In modo particolare, alla Soa sono stati sequestrati 38,5 milioni di euro, alla Mida 15,9 milioni, alla Lexlab oltre 3,5 milioni e, infine, alla Agon 3,8 milioni. Indagati a piede libero l’amministratore della Soa Oronzo Angiulli (59enne di Alberobello e considerato dalla Procura amministratore di fatto anche delle altre cooperative) e i rappresentanti legali della Lexlab, Gabriela Selcuk, della Mida, Donato Raspatelli ed il 60enne Marco Bellini, residente a Bitonto, e della Agon, Vanna Ruggeri.

A loro sono contestati la dichiarazione fraudolenta mediante l’utilizzo di fatture per operazioni inesistenti e l’omesso versamento dell’Iva, fatti relativi agli anni tra il 2016 e il 2021. Come ricostruito la Soa («società filtro»), dopo avere ricevuto alcuni lavori in appalto da marchi importanti della grande distribuzione, li avrebbe poi subappaltati alle cooperative («società serbatoio») di fatto amministrate dalla stessa persona, Angiulli, ma formalmente da soggetti definiti «teste di legno».

E i dipendenti, sulla carta assunti dalle cooperative, sarebbero stati invece lavoratori della Soa. Le cooperative avrebbero emesso fatture alla Soa «corrispondenti ai costi relativi al personale», accumulando «ingenti debiti Iva sistematicamente non versati». E la Soa, con i «simulati contratti di subappalto», avrebbe maturato «un indebito credito di Iva utilizzato per compensare in tutto o in parte il debito Iva generato dalle fatture attive emesse nei confronti delle società committenti».
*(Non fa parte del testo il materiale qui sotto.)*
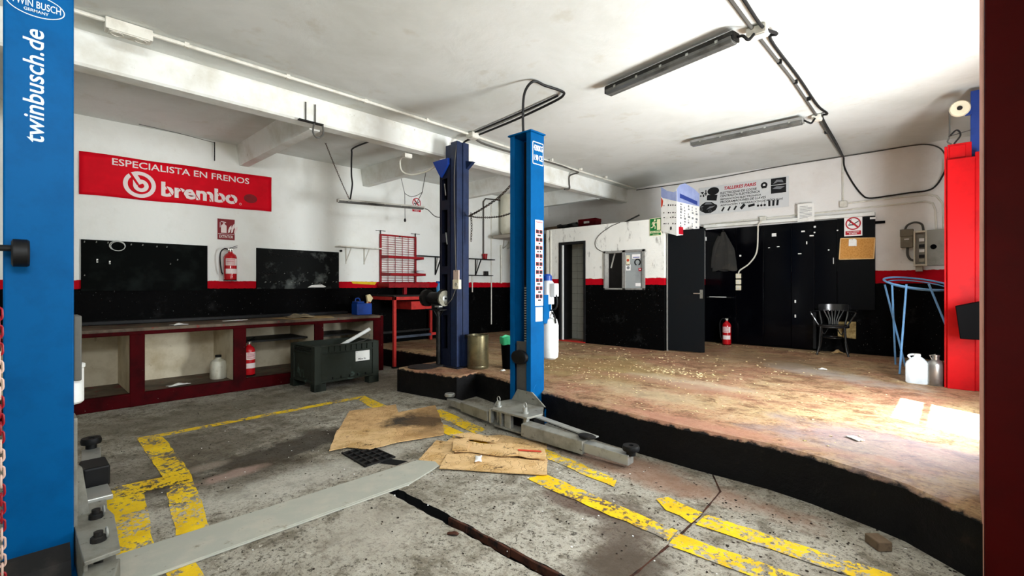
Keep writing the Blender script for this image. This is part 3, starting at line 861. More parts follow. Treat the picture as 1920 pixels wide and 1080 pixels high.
# post at the left edge of the picture
L2 = thing('lift_post', 'tall blue lift post with web address lettering, at the left edge of the photo', 'car lift', (-3.265, 0.09, 0))
c_column(-3.41, -3.12, 0.215, -0.02, 2.955, 0.062, -1).build('column', BLUE, L2, bev=0.012, world=True)
MB().box(-3.43, -0.035, 2.955, -3.105, 0.225, 2.972).build('top_plate', BLUE, L2, world=True)
MB().prism([(-3.12, 0.02), (-3.12, 0.16), (-3.05, 0.10), (-3.02, 0.02)], -0.03, 0.20, 'y').build('base_gusset_shade', IRON, L2, world=True)  # black gusset at the post's foot, its dark colour standing in for shade
MB().box(-3.5, -0.06, 0, -3.03, 0.25, 0.014).build('base_plate', BLUE, L2, world=True)
P2 = bpy.data.objects.new('label_panel', None); COL.objects.link(P2); P2.parent = L2
P2.location = (-3.1185 + 3.265, -0.02 - 0.09, 0); P2.rotation_euler = (0, 0, PI / 2)
text('twinbusch.de', 0.132, 2.065, 0.525, 0.07, -0.001, BLUELET, P2, bold=0.012, shear=0.12, rot=PI / 2)
E_ = MB()
for j in range(40):
    a0, a1 = 2 * PI * j / 40, 2 * PI * (j + 1) / 40
    q = [(0.105 + r * math.cos(a) , -0.001, 2.70 + k * math.sin(a)) for (r, k, a) in ((0.098, 0.052, a0), (0.098, 0.052, a1), (0.094, 0.048, a1), (0.094, 0.048, a0))]
    E_.poly(q)
E_.build('oval_border', BLUELET, P2)
text('TWIN BUSCH', 0.024, 2.69, 0.165, 0.033, -0.001, BLUELET, P2, bold=0.01)
text('GERMANY', 0.065, 2.668, 0.082, 0.014, -0.001, BLUELET, P2, bold=0.01)
bm_ = MB()
bm_.cyl((-3.06, -0.03, 1.565), (-3.06, 0.032, 1.565), 0.014, n=10)
bm_.build('bumper_rod', IRON, L2, smooth=True, world=True)
MB().lathe([(0.05, 0.0), (0.062, 0.006), (0.062, 0.05), (0.056, 0.058), (0.03, 0.058)], (-3.06, 0.005, 1.545), 24, axis='y').build('rubber_bumper', RUBBER, L2, smooth=True, world=True)
MB().box(-3.30, 0.215, 0.93, -3.14, 0.245, 1.25).build('control_box', M('dark_grey_box', '#55544e', 0.5, col2='#47463f', sc=6), L2, bev=0.006, world=True)
MB().lathe([(0.045, 0.81), (0.055, 0.82), (0.055, 0.985), (0.06, 0.99), (0.06, 1.005), (0.05, 1.01)], (-3.22, 0.205, 0), 20).build('oil_bottle', WHITE, L2, smooth=True, world=True)
MB().box(-3.32, 0.20, 0.2, -3.18, 0.232, 0.74).build('carriage_cover', STEEL, L2, bev=0.003, world=True)
c = MB()
TP = [(-3.36, 0.22), (-3.32, 0.36), (-3.20, 0.375), (-2.76, 0.345), (-2.74, 0.22)]
c.prism(TP, 0.185, 0.205, 'z')
c.prism(TP, 0.03, 0.05, 'z')
c.box(-3.34, 0.22, 0.05, -2.76, 0.235, 0.185)
c.build('carriage', STEEL, L2, bev=0.004, world=True)
for (x, y) in ((-3.22, 0.305), (-2.92, 0.285)):
    p = MB().cyl((x, y, 0.03), (x, y, 0.25), 0.018, n=14)
    p.lathe([(0.03, 0.205), (0.03, 0.225), (0.024, 0.23)], (x, y, 0), 14)
    p.build('pivot_pin', IRON, L2, smooth=True, world=True)
    MB().tube([(x + 0.02 * math.cos(a), y + 0.03, 0.235 + 0.022 * math.sin(a)) for a in [k * PI / 5 for k in range(10)]], 0.005, 6, True).build('pin_ring', LSTEEL, L2, smooth=True, world=True)
lift_arm(L2, 'arm', (-3.34, 0.30, 0.10), (-4.95, 0.44, 0.08), 0.13, 0.11, 0.11, 0.09)
lift_arm(L2, 'arm', (-2.80, 0.29, 0.10), (-1.75, 0.02, 0.075), 0.12, 0.09, 0.11, 0.075)
MB().box(-3.84, 0.28, 0.14, -3.62, 0.42, 0.17).build('arm_stop', LSTEEL, L2, bev=0.006, world=True)
MB().cbox((-3.98, 0.37, 0.21), (0.22, 0.13, 0.13)).build('rubber_block', RUBBER, L2, bev=0.012, world=True)
MB().prism([(0.22, 0.2), (0.29, 0.2), (0.26, 0.45), (0.22, 0.5)], -3.33, -3.31, 'x').build('carriage_flange', STEEL, L2, world=True)

# red and white plastic chain beside it
ch = thing('barrier_chain', 'red and white plastic barrier chain hanging at the left photo edge', 'chain', (-2.44, -0.025, 0))
lk = {}
for k in range(40):
    z = 1.30 - k * 0.031
    colr = CHAINRED if (k // 5) % 2 == 0 else CHAINWHT
    x = 0.003 * math.sin(k * 1.3)
    key = (k % 2, colr.name)
    if key not in lk:
        pts = []
        for j in range(14):
            a = 2 * PI * j / 14
            p, q = 0.0085 * math.cos(a), 0.013 * math.sin(a) + (0.009 if math.sin(a) > 0 else -0.009)
            pts.append((p, 0, q) if k % 2 else (0, p, q))
        lk[key] = MB().tube(pts, 0.0035, 6, True).build('link', colr, ch, smooth=True)
        lk[key].location = (x, 0.011 * k / 40, z)
    else:
        o = lk[key].copy(); o.parent = ch; o.location = (x, 0.011 * k / 40, z); COL.objects.link(o)

# floor channel cover between the two posts
t = thing('floor_cover_plate', 'long galvanised cover plate lying on the floor between the blue posts', 'floor plate', (-2.98, 1.1, 0))
MB().prism([(-3.16, -0.2), (-2.80, -0.2), (-2.78, 1.9), (-2.90, 2.27), (-2.99, 2.30), (-3.12, 2.22)], 0.002, 0.012, 'z').build('plate', PLATE, t, bev=0.003, world=True)
MB().box(-2.96, -0.2, 0.012, -2.80, 1.95, 0.016).build('raised_fold', PLATE, t, world=True)

# navy post standing on the platform
L3 = thing('lift_post', 'older dark navy lift post on the platform corner behind the grinder', 'car lift', (-4.95, 4.15, HP))
b = MB()
b.prism([(-4.92, 4.04), (-4.79, 4.04), (-4.79, 4.10), (-4.81, 4.10), (-4.81, 4.15), (-4.79, 4.15), (-4.79, 4.25), (-5.10, 4.25), (-5.10, 4.10), (-4.92, 4.10)], HP + 0.01, 3.31, 'z')
b.build('column', NAVY, L3, bev=0.004, world=True)
b = MB()
x0, x1 = -5.14, -4.925
holes = [(0.55, 1.0), (1.12, 1.55), (1.66, 1.98), (2.10, 2.42), (2.55, 2.84)]
zs = HP + 0.01
for (a, c) in holes:
    b.box(x0, 4.03, zs, x1, 4.045, a)
    b.box(x0, 4.03, a, x0 + 0.05, 4.045, c)
    b.box(x1 - 0.05, 4.03, a, x1, 4.045, c)
    zs = c
b.box(x0, 4.03, zs, x1, 4.045, 3.10)
b.box(x0, 4.03, HP + 0.01, x0 + 0.012, 4.12, 3.10)
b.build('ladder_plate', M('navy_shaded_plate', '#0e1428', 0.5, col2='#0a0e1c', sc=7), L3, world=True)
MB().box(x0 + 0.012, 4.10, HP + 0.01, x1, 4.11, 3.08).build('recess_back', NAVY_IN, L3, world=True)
MB().prism([(-5.26, 3.10), (-4.93, 3.10), (-4.93, 3.02), (-5.08, 2.86), (-5.12, 2.90)], 4.0, 4.06, 'y').build('top_bracket', M('royal_blue_enamel', '#1c3f9a', 0.35), L3, bev=0.003, world=True)
MB().prism([(-4.79, 3.07), (-4.66, 3.04), (-4.79, 2.96)], 4.20, 4.25, 'y').build('side_fin', NAVY, L3, world=True)
MB().box(-5.22, 3.98, HP, -4.72, 4.32, HP + 0.012).build('base_plate', NAVY_IN, L3, world=True)
for (z, dx) in ((2.68, 0.0), (2.02, 0.03)):
    MB().bar((-5.03 + dx, 4.025, z + 0.09), (-5.0 + dx, 4.02, z - 0.07), 0.01, 0.01).build('hanging_wire', LSTEEL, L3, world=True)
MB().box(-4.85, 4.025, 1.46, -4.74, 4.045, 1.60).build('socket_box', M('pinkish_socket', '#c9b3a6', 0.4), L3, bev=0.006, world=True)
s_ = MB().box(-4.82, 3.99, 1.35, -4.70, 4.04, 1.475).build('switch_box', CREAMPL, L3, bev=0.006, world=True)
MB().lathe([(0.026, 0), (0.026, -0.012), (0.018, -0.012), (0.018, -0.002)], (-4.735, 3.988, 1.41), 18, axis='y').build('socket_ring', GREYPL, L3, smooth=True, world=True)
MB().tube(curve([(-4.80, 4.03, 1.58), (-4.81, 4.02, 2.2), (-4.82, 4.02, 2.9), (-4.80, 4.05, 3.30)]), 0.007, 6).build('cable', CABLEGY, L3, smooth=True, world=True)
MB().tube(curve([(-4.79, 4.02, 1.36), (-4.86, 4.01, 1.22), (-4.95, 4.0, 1.15), (-5.02, 4.0, 1.15)]), 0.006, 6).build('cable', CABLEGY, L3, smooth=True, world=True)

# red post further back on the right
L4 = thing('lift_post', 'bright red lift post on the platform beside the white jug', 'car lift', (0.05, 6.9, HP))
MB().box(-0.062, 6.80, HP, 0.15, 7.02, 2.73).build('column_cover', RED, L4, bev=0.006, world=True)
MB().box(-0.085, 6.84, HP, -0.062, 7.02, 2.88).build('side_flange', RED, L4, bev=0.003, world=True)
b = MB().box(-0.06, 6.86, 2.73, 0.125, 7.0, 2.90)
b.box(-0.045, 6.85, 2.75, 0.08, 6.86, 2.88)
b.build('head_block', RED, L4, bev=0.004, world=True)
MB().box(0.15, 6.83, HP, 0.185, 7.02, 2.78).build('side_flange', RED, L4, bev=0.004, world=True)
b = MB()
b.box(0.118, 6.95, 2.5, 0.22, 7.05, 3.45)
b.box(0.075, 6.92, 3.20, 0.13, 6.97, 3.28)
b.build('extension_post', M('royal_blue_post', '#1d3c8c', 0.4, col2='#17306e', sc=5), L4, bev=0.004, world=True)
MB().lathe([(0.022, -0.02), (0.075, -0.025), (0.085, -0.01), (0.085, 0.01), (0.075, 0.025), (0.022, 0.02)], (0.035, 6.85, 3.26), 28, axis='y').build('cable_pulley', CREAMPL, L4, smooth=True, world=True)
MB().lathe([(0.022, -0.03), (0.022, 0.03)], (0.035, 6.85, 3.26), 14, axis='y').build('pulley_axle', IRON, L4, smooth=True, world=True)
MB().tube(curve([(-0.045, 6.85, 3.25), (-0.045, 6.85, 3.0), (-0.06, 6.85, 2.93), (-0.03, 6.85, 2.90)]), 0.007, 6).build('pulley_cable', CABLEGY, L4, smooth=True, world=True)
MB().tube(curve([(-0.05, 6.85, 2.98), (0.01, 6.85, 3.04), (0.04, 6.85, 2.98), (-0.01, 6.86, 2.90)]), 0.008, 6).build('pulley_cable', CABLEBK, L4, smooth=True, world=True)
MB().bar((-0.04, 6.86, 2.99), (0.12, 6.99, 3.05), 0.008, 0.008).build('stay_wire', CABLEGY, L4, world=True)
b = MB()
P0 = [(0.0, 1.19), (0.205, 1.25), (0.205, 0.865), (0.035, 0.865)]
b.prism(P0, 6.50, 6.68, 'y')
b.build('tool_tray', PLASTIC_BK, L4, bev=0.006, world=True)
MB().box(0.10, 6.66, 1.0, 0.16, 6.81, 1.08).build('tray_bracket', IRON, L4, world=True)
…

«Emerge con palmare evidenza – scrive il giudice per le indagini preliminari Giuseppe Montemurro – la riconducibilità delle cooperative investigate ad un unitario centro di interesse, facente capo» ad Angiulli. «Le tre cooperative coinvolte nella vicenda», scrive il gip, sono state «costituite e strumentalmente utilizzate come “bad companies”, sulle quali fare confluire gli ingenti debiti Iva», nella consapevolezza che si sarebbero «impunemente sottratte al pagamento di quei debiti Iva».
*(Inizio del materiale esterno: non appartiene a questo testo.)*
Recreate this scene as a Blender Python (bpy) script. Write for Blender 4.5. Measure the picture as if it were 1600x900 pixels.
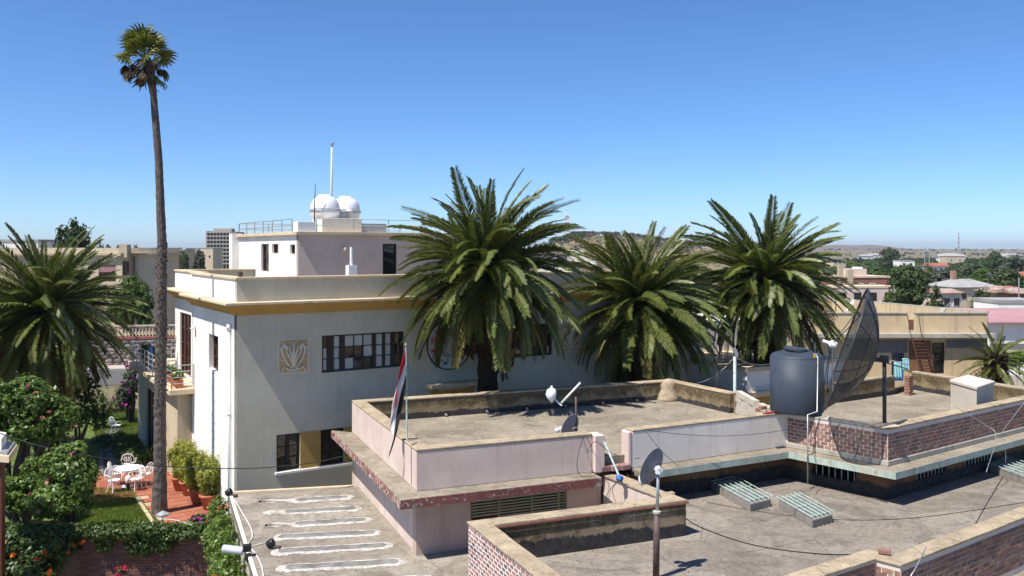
import bpy, bmesh, math, random
import numpy as np
from mathutils import Vector, Matrix, Euler
random.seed(7); R = math.radians
for _o in list(bpy.data.objects): bpy.data.objects.remove(_o)
scene = bpy.context.scene
C = scene.collection
# ------------------------------------------------------------------ camera
GZ = .6                                    # garden level
FPX, HY, CZ = 1350.0, 388.0, 10.0          # focal length in photo pixels, horizon row, eye height above the garden
cd = bpy.data.cameras.new('camera'); cam = bpy.data.objects.new('camera', cd); C.objects.link(cam)
cam.location = (0, 0, CZ); cam.rotation_euler = (R(90), 0, 0)
cd.sensor_width = 36; cd.lens = 36 * FPX / 1600; cd.shift_y = -(450 - HY) / 1600
cd.clip_start = .1; cd.clip_end = 30000
scene.camera = cam
# ------------------------------------------------------------------ sky and sun
SUN_EL, SUN_AZ = 60.0, 230.5               # azimuth clockwise from +Y
w = bpy.data.worlds.new('World'); scene.world = w; w.use_nodes = True
nt = w.node_tree; bg = nt.nodes['Background']
sky = nt.nodes.new('ShaderNodeTexSky'); sky.sky_type = 'NISHITA'; sky.sun_disc = False
sky.sun_elevation = R(SUN_EL); sky.sun_rotation = R(SUN_AZ)
sky.altitude = 0; sky.air_density = 0.7; sky.dust_density = 0.3; sky.ozone_density = 10
hsv = nt.nodes.new('ShaderNodeHueSaturation'); hsv.inputs['Saturation'].default_value = 1.05
nt.links.new(sky.outputs[0], hsv.inputs['Color']); nt.links.new(hsv.outputs[0], bg.inputs[0]); bg.inputs[1].default_value = 0.122
S = Vector((math.sin(R(SUN_AZ)) * math.cos(R(SUN_EL)), math.cos(R(SUN_AZ)) * math.cos(R(SUN_EL)), math.sin(R(SUN_EL))))
sl = bpy.data.lights.new('sun', 'SUN'); sl.energy = 5.0; sl.angle = R(.53); sl.color = (1, .955, .89)
so = bpy.data.objects.new('sun', sl); C.objects.link(so); so.rotation_euler = S.to_track_quat('Z', 'Y').to_euler(); so.location = (-30, -20, 60)
scene.view_settings.view_transform = 'Standard'; scene.view_settings.look = 'None'
scene.view_settings.exposure = 0.5; scene.view_settings.gamma = 1
scene.render.engine = 'CYCLES'
cy = scene.cycles; cy.use_denoising = True; cy.max_bounces = 6; cy.diffuse_bounces = 3; cy.transparent_max_bounces = 12
cy.volume_bounces = 0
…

«Le società cooperative – si legge ancora nel decreto – utilizzano le strutture e i mezzi del consorzio per la gestione del personale e l’esecuzione dei servizi». I 60 milioni sono considerati il profitto di dichiarazioni fraudolente con l’utilizzo di fatture per operazioni inesistenti (dal 2016 al 2021) e omesso versamento dell’Iva.